Le Maghreb, édité dans la collection des idées reçues de « le cavalier bleu», est écrit par Pierre Vermeren, spécialiste du Maghreb contemporain auquel il a déjà consacré de nombreux ouvrages dont on trouvera la liste dès les premières pages du livre. Il enseigne à Paris I. Il nous éclaire ici, fidèlement à la forme et au format de cette collection, sur des idées reçues (seize) plus ou moins répandues, éculées concernant cette région, sa géographie, son environnement, sa population, sa civilisation…On y trouve donc en bonne place, évidemment, « les Maghrébins sont des arabes» mais aussi « Le Maghreb, c’est le désert », «Les Maghrébins sont des Musulmans », « Au Maghreb c’est l’explosion démographique »,…
Chaque idée reçue est énoncée, expliquée, nuancée, contestée de manière claire et précise. Il est particulièrement intéressant de constater à travers l’étude de chacune d’elle l’importance de l’impact de la colonisation tant dans sa phase réalisation que dans son processus final (décolonisation) pour les comprendre. En effet, « la matrice de ces idées reçues se situe outre Méditerranée, nourrie d’un imaginaire colonial et post-colonial diffus, sentimental, coloré et rarement indifférent d’où émerge l’image du tirailleur, du travailleur émigré et du rebelle algérien que nous entreprendrons d’explorer (page 10) ». Pour ce faire et pour nous permettre aussi en fin de compte de mieux appréhender le Maghreb contemporain et plus particulièrement sa population, sa société l’auteur a recours à des champs divers parmi lesquels l’histoire, la sociologie voire l’ethnologie occupent la part belle d’ailleurs ce petit livre est classé dans la catégorie « histoire, civilisation » de la collection. Les chiffres statistiques sont récents, actuels (postérieurs à 2005) et les reformes sociétales entreprises par Mohammed VI, au Maroc, peuvent être évoquées par exemple. Le vocabulaire spécifique, les mots arabes employés sont définis, expliqués dans le glossaire (p 124-126), en annexe où l’on trouve aussi d’ailleurs une bibliographie. Les trois états maghrébins sont fréquemment distingués rappelant leur diversité, leurs particularismes et nous permettant ainsi d’éviter d’autres amalgames ou erreurs.

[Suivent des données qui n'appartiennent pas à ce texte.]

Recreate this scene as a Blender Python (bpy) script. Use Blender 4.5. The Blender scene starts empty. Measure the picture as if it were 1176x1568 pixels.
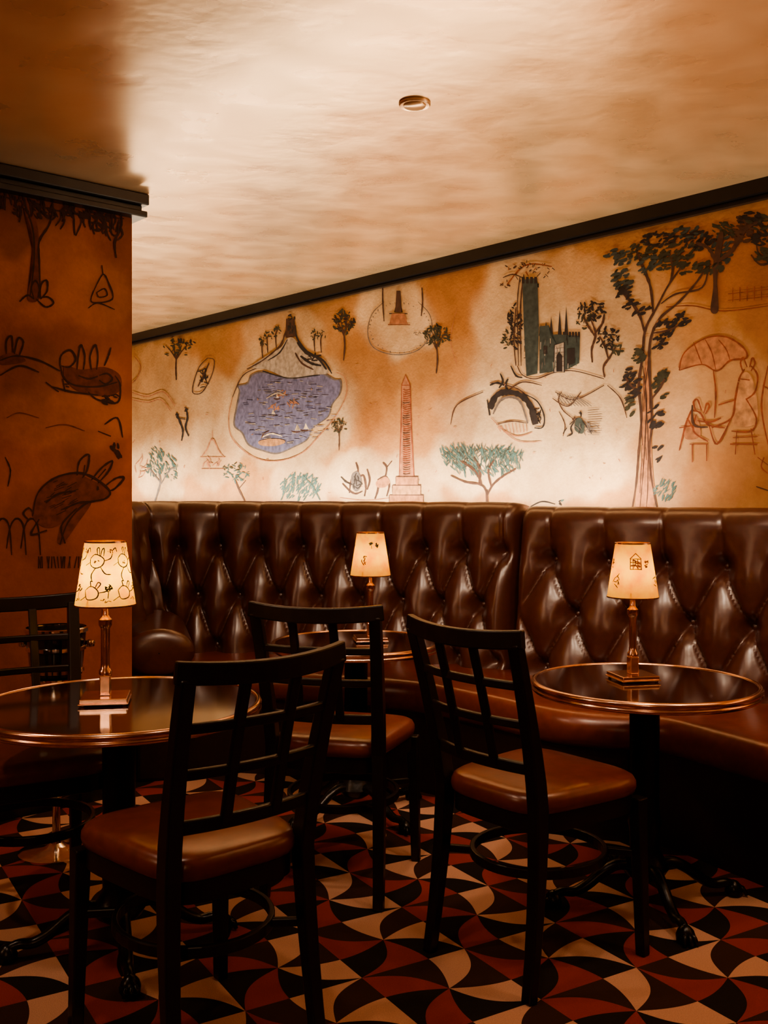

L’ensemble est agréable à lire, vivant et structuré en quatre thèmes :
«Une identité chahutée par l’histoire » : l’auteur nous rappelle que, Orient des Français en mal d’exotisme et de conquêtes le Maghreb est avant tout, étymologiquement, l’occident ou le levant du monde arabe et que les conquêtes ont profondément marqué les populations indigènes au point de faire oublier leur identité puisque pour beaucoup les Maghrébins sont des musulmans, arabes, qui parlent français (or le Maghreb est une région périphérique du monde musulman, et les Maghrébins, qui ne se reconnaissent d’ailleurs pas dans cette « identité » étant donné qu’il n’y a pas de sentiment d’appartenance à ce « groupe » , sont plutôt des Musulmans, berbères, arabisés dont les élites parlent, encore français.).
« Le Maghreb, frontière ou trait d’union ?» . Le Maghreb et les Maghrébins sont en contacts avec l’Afrique et les « autres », ce qui est particulièrement sensible en ville, via le Sahara, les conquêtes, ou encore les migrations, autant d’aspects qui sont évoqués par l’auteur mais le Maghreb est aussi relativement fermé, « cloisonné », « mono culturel » d’autant que « les Juifs d’Afrique du nord sont tous partis ».
« Les Maghrébins, miroir proche de notre altérité » car pour nombre de Français « les Maghrébins ne sont pas comme nous » : en effet, dans ces pays où il faudrait un gouvernement à poigne (d’ailleurs, afin de n’être pas taxé de néocolonialiste ou d’interventionniste le gouvernement français se garde bien de juger et de critiquer les gouvernements locaux et leur politique vis à vis des droits de l’Homme ) , les femmes qui auraient aucun droit, auraient une kyrielle d’enfants.
Et enfin, « Le Maghreb et la France, une relation passionnelle ». Paradis perdu, le Maghreb n’en resterait pas moins pour la France une chasse gardée tandis que la France serait l’eldorado des populations maghrébines.
Ces idées reçues étant essentiellement marquées par la colonisation, par l’histoire des relations françaises et ce territoire, il serait intéressant de savoir si elles ont cours ailleurs en Europe et/ou dans le monde et éventuellement qu’elles en sont les variantes que l’on peut rencontrer ça et là . Aussi, peut-on regretter que l’auteur n’y ait pas consacré, en dépit des contraintes liées au format de la collection que quelques lignes.
Un livre clair et intéressant à lire avant de partir vers cette destination très prisée des touristes français ou à glisser dans sa valise.